Some possible translations of the German
ungleichzeitigkeit include:
not-happening-synchronously-ness
asynchronicity
nonsynchronism
temporal disphasure
historical misalignment
temporal asymmetry
According to the
article in the German version of Wikipedia – here freely translated – ‘Ungleichzeitigkeit is a term coined by the philosopher Ernst Bloch in
Heritage of our Times (Zurich, 1935) which in the social sciences and history is associated with classical modernism of the 19th and 20th Century.’
In that book, Bloch begins the chapter translated by Ritter as
Nonsynchronism and the Obligation to Its Dialectics with the statement ‘Not all people exist in the same Now.’ From a political stance, he identifies the way in which groups in society belong to cultural clusters which do not share a single zeitgeist.
The term has been adopted by some to denote the more general sense of an apparent misalignment of events belonging to contemporaneous cultural groups. For example in
In Search of a Nineteenth Century, Jürgen Osterhammel of the University of Konstanz refers to ‘minor and major, personal and structural survivals and Ungleichzeitigkeiten, made visible by historical cross-sectioning.’ At this point I hope the relevance to chronographics – and especially synchronographics, which aim to show synchronous events across cultures, countries and categories – becomes clear. Osterhammel suggests that ‘Cutting through the tissue of history at any given time allows startling insights into the much-quoted “simultaneity of the nonsimultaneous”.’
Osterhammel gives as an example his investigation of the year 1837 (‘Year One of the Victorian Age’) in which he found Samuel Morse taking out a patent on the telegraph while at the same time Lorenzo da Ponte, Mozart’s librettist, was still alive and well and living in New York. Remarkably, Osterhammel does not note that there is a portrait which encapsulates this particular
ungleichzeitigkeit, a painting
of da Ponte,
by Morse - who was more an artist than he was an inventor, with a self-appointed mission to introduce European culture to the States (see Gere 2006: Chapter 2). The existence of the painting is noted in Susan W. Bowen’s review of a book by Rodney Bolt published in 2006, and earlier in an article in 2000 by Jeremy Sams in the Independent newspaper.

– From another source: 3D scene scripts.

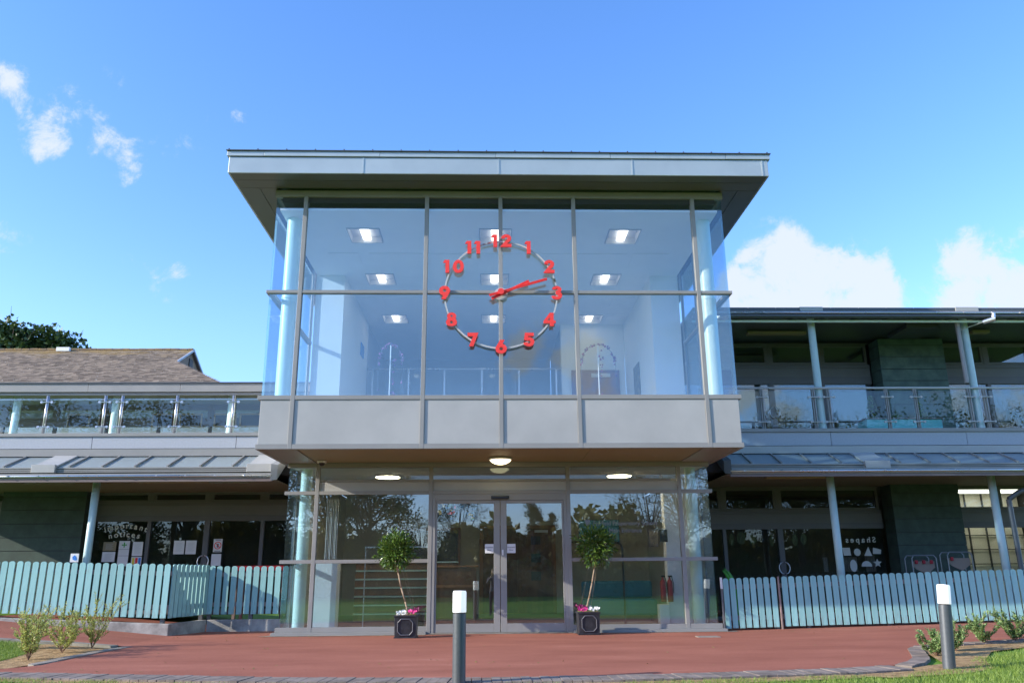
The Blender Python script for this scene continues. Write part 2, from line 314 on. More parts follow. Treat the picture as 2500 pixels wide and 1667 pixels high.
# ------------------------------------------------------------------ mesh helpers
ORG = {}
def org(o):
    return ORG.get(o.name, Vector((0, 0, 0)))
class MB:
    def __init__(s): s.v = []; s.f = []
    def add(s, vs, fs):
        n = len(s.v); s.v += [tuple(v) for v in vs]; s.f += [tuple(i+n for i in f) for f in fs]; return s
    def box(s, x0, x1, y0, y1, z0, z1):
        return s.add([(x0,y0,z0),(x1,y0,z0),(x1,y1,z0),(x0,y1,z0),(x0,y0,z1),(x1,y0,z1),(x1,y1,z1),(x0,y1,z1)],
                     [(0,3,2,1),(4,5,6,7),(0,1,5,4),(1,2,6,5),(2,3,7,6),(3,0,4,7)])
    def hexa(s, p):   # 8 points: bottom ring then top ring
        return s.add(p, [(0,3,2,1),(4,5,6,7),(0,1,5,4),(1,2,6,5),(2,3,7,6),(3,0,4,7)])
    def cyl(s, p0, p1, r0, r1=None, seg=20, cap=True):
        r1 = r0 if r1 is None else r1
        p0 = Vector(p0); p1 = Vector(p1); d = (p1-p0).normalized()
        a = d.orthogonal().normalized(); b = d.cross(a)
        vs = []
        for p, r in ((p0, r0), (p1, r1)):
            for i in range(seg):
                t = 2*math.pi*i/seg; vs.append(p + (a*math.cos(t)+b*math.sin(t))*r)
        fs = [(i, (i+1) % seg, seg+(i+1) % seg, seg+i) for i in range(seg)]
        if cap: fs += [tuple(range(seg-1, -1, -1)), tuple(range(seg, 2*seg))]
        return s.add(vs, fs)
    def tube(s, pts, r, seg=8):
        for a, b in zip(pts[:-1], pts[1:]): s.cyl(a, b, r, r, seg)
        return s
    def prism(s, poly, y0, y1):      # poly in xz
        n = len(poly)
        vs = [(x, y0, z) for x, z in poly] + [(x, y1, z) for x, z in poly]
        return s.add(vs, [tuple(range(n)), tuple(range(2*n-1, n-1, -1))] + [(i, n+i, n+(i+1) % n, (i+1) % n) for i in range(n)])
    def prismx(s, poly, x0, x1):      # poly in yz
        n = len(poly)
        vs = [(x0, y, z) for y, z in poly] + [(x1, y, z) for y, z in poly]
        return s.add(vs, [tuple(range(n-1, -1, -1)), tuple(range(n, 2*n))] + [(i, (i+1) % n, n+(i+1) % n, n+i) for i in range(n)])
    def prismz(s, poly, z0, z1):
        n = len(poly)
        vs = [(x, y, z0) for x, y in poly] + [(x, y, z1) for x, y in poly]
        return s.add(vs, [tuple(range(n-1, -1, -1)), tuple(range(n, 2*n))] + [(i, (i+1) % n, n+(i+1) % n, n+i) for i in range(n)])
    def lathe(s, prof, cx, cy, seg=28):
        vs = []; n = len(prof)
        for r, z in prof:
            for i in range(seg):
                t = 2*math.pi*i/seg; vs.append((cx+r*math.cos(t), cy+r*math.sin(t), z))
        fs = []
        for k in range(n-1):
            for i in range(seg):
                fs.append((k*seg+i, k*seg+(i+1) % seg, (k+1)*seg+(i+1) % seg, (k+1)*seg+i))
        fs += [tuple(range(seg-1, -1, -1)), tuple(range((n-1)*seg, n*seg))]
        return s.add(vs, fs)
    def leaf(s, c, d, nrm, l, w):
        d = d.normalized(); sd = d.cross(nrm)
        if sd.length < 1e-4: sd = d.orthogonal()
        sd = sd.normalized()*w*0.5; u = sd.cross(d).normalized()*w*0.18
        return s.add([c, c+d*l*0.45+sd-u, c+d*l, c+d*l*0.45-sd-u], [(0, 1, 2, 3)])
    def build(s, name, material, parent=None, bevel=0, smooth=False, label=None):
        me = bpy.data.meshes.new(name)
        o_ = org(parent) if parent else Vector((0, 0, 0))
        me.from_pydata([(v[0]-o_.x, v[1]-o_.y, v[2]-o_.z) for v in s.v], [], s.f)
        me.validate(); me.update()
        if smooth: me.polygons.foreach_set('use_smooth', [True]*len(me.polygons))
        me.materials.append(material if not isinstance(material, str) else M[material])
        o = bpy.data.objects.new(name, me); C.objects.link(o)
        if parent: o.parent = parent; ORG[o.name] = o_
        if bevel:
            bv = o.modifiers.new('bevel', 'BEVEL'); bv.width = bevel; bv.segments = 2; bv.limit_method = 'ANGLE'; bv.harden_normals = False
        if smooth:
            ws = None
        if label: o['label'] = label
        return o
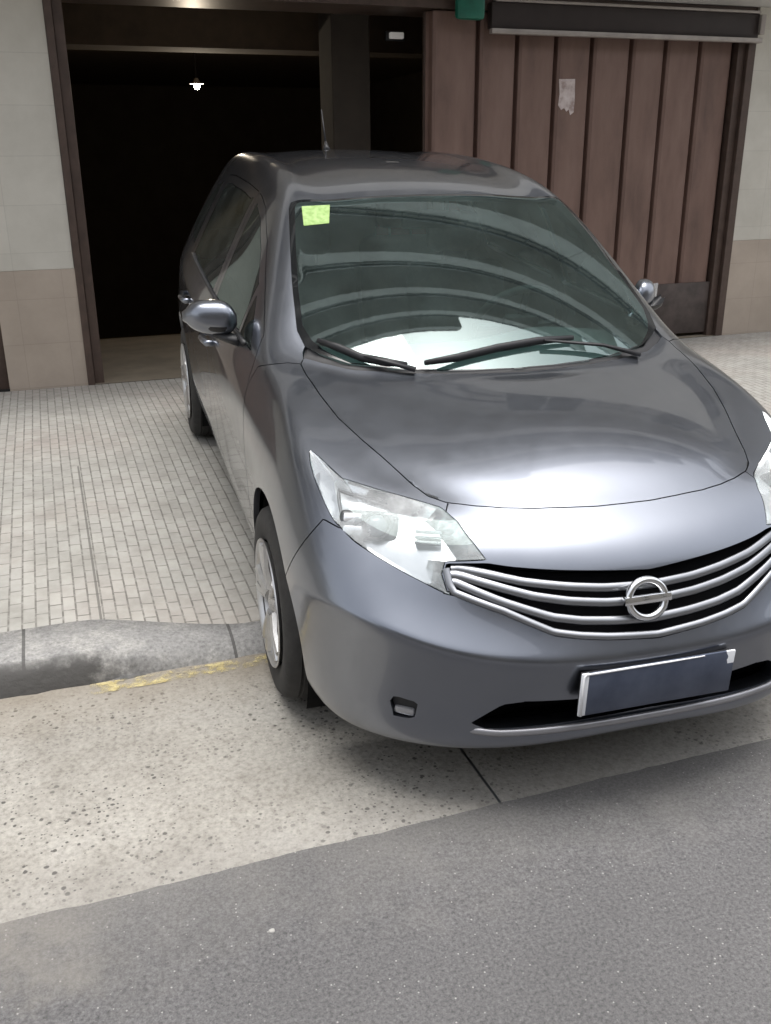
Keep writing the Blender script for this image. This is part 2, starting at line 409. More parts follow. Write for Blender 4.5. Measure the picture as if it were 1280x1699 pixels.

The painting was first brought to my attention by the artist Nat Goodden when he was a postgraduate student at the Lansdown Centre in 1993-95. He showed me a photocopy of the portrait and asked me what it was – I was astonished. Nat has continued to pursue these themes, including in a prototype website to explore such cross-connections:
http://culturalcartography.net/what. There he writes ‘what took my breath away was to realise that this early pioneer of the digital age had crossed paths with the man who wrote the words for The Marriage of Figaro, Don Giovanni, and Cosí Fan Tutte: I’d have thought of them as belonging to two entirely different times, places and cultural milieux.‘ I believe I can trace my own obsession with chronographics to that conversation – thank you, Nat.
References
Bowen, Susan W. 2006.
Anathema of Venice: Lorenzo Da Ponte: Mozart’s American Librettist a review of Bolt, Rodney. 2006. The Librettist of Venice; The Remarkable Life of Lorenzo Da Ponte; Mozart’s Poet, Casanova’s Friend, and Italian Opera’s Impresario in America.
Bloch, Ernst. 1977. (trans. Mark Ritter) Nonsynchronism and the Obligation to Its Dialectics.
New German Critique 11 (Spring, 1977). 22-38. Available as a
PDF file (400K).
Gere, Charlie. 2006.
Art, Time and Technology. Berg, Oxford.
Heartz, Daniel. 1995. Mozart and Da Ponte.
The Musical Quarterly 79(4) (Winter, 1995). 700-718. Available through JSTOR: subscription required.
Osterhammel, Jürgen. 2002. In Search of a Nineteenth Century.
Sixteenth Annual Lecture of the German Historical Institute, 14 November 2002. Available as a
PDF file (112K).
Sams, Jeremy. Lorenzo the magnificent.
The Independent. Tuesday 16 May 2000.